Problem description: The data must be returned in full and exactly as given.

— Start —

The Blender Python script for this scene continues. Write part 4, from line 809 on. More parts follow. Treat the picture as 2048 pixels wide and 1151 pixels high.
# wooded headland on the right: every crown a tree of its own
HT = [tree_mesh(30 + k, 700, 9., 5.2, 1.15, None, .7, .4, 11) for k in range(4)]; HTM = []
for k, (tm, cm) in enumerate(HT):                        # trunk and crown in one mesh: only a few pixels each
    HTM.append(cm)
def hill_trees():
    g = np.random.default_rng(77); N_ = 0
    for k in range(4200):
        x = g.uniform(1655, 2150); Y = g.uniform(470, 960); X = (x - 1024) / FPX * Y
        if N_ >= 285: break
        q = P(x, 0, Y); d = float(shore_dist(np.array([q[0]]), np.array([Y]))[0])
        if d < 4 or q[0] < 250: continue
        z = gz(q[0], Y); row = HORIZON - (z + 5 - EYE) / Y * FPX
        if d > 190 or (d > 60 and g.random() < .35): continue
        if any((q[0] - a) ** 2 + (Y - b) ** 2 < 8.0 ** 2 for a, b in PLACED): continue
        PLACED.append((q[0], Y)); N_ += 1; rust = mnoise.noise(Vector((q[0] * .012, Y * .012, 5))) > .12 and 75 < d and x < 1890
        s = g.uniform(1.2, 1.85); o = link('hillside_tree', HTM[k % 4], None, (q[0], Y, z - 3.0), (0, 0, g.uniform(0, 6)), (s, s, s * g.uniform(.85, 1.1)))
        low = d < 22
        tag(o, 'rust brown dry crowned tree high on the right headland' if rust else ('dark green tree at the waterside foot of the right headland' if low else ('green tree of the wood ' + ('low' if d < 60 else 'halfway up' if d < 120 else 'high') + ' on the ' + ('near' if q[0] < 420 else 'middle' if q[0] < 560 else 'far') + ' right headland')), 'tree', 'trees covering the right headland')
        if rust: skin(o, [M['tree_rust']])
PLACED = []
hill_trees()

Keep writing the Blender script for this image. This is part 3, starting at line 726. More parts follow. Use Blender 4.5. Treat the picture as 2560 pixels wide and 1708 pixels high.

— End —

Result of the task:
The Blender Python script for this scene continues. Write part 4, from line 809 on. More parts follow. Treat the picture as 2048 pixels wide and 1151 pixels high.
# wooded headland on the right: every crown a tree of its own
HT = [tree_mesh(30 + k, 700, 9., 5.2, 1.15, None, .7, .4, 11) for k in range(4)]; HTM = []
for k, (tm, cm) in enumerate(HT):                        # trunk and crown in one mesh: only a few pixels each
    HTM.append(cm)
def hill_trees():
    g = np.random.default_rng(77); N_ = 0
    for k in range(4200):
        x = g.uniform(1655, 2150); Y = g.uniform(470, 960); X = (x - 1024) / FPX * Y
        if N_ >= 285: break
        q = P(x, 0, Y); d = float(shore_dist(np.array([q[0]]), np.array([Y]))[0])
        if d < 4 or q[0] < 250: continue
        z = gz(q[0], Y); row = HORIZON - (z + 5 - EYE) / Y * FPX
        if d > 190 or (d > 60 and g.random() < .35): continue
        if any((q[0] - a) ** 2 + (Y - b) ** 2 < 8.0 ** 2 for a, b in PLACED): continue
        PLACED.append((q[0], Y)); N_ += 1; rust = mnoise.noise(Vector((q[0] * .012, Y * .012, 5))) > .12 and 75 < d and x < 1890
        s = g.uniform(1.2, 1.85); o = link('hillside_tree', HTM[k % 4], None, (q[0], Y, z - 3.0), (0, 0, g.uniform(0, 6)), (s, s, s * g.uniform(.85, 1.1)))
        low = d < 22
        tag(o, 'rust brown dry crowned tree high on the right headland' if rust else ('dark green tree at the waterside foot of the right headland' if low else ('green tree of the wood ' + ('low' if d < 60 else 'halfway up' if d < 120 else 'high') + ' on the ' + ('near' if q[0] < 420 else 'middle' if q[0] < 560 else 'far') + ' right headland')), 'tree', 'trees covering the right headland')
        if rust: skin(o, [M['tree_rust']])
PLACED = []
hill_trees()

Keep writing the Blender script for this image. This is part 3, starting at line 726. More parts follow. Use Blender 4.5. Treat the picture as 2560 pixels wide and 1708 pixels high.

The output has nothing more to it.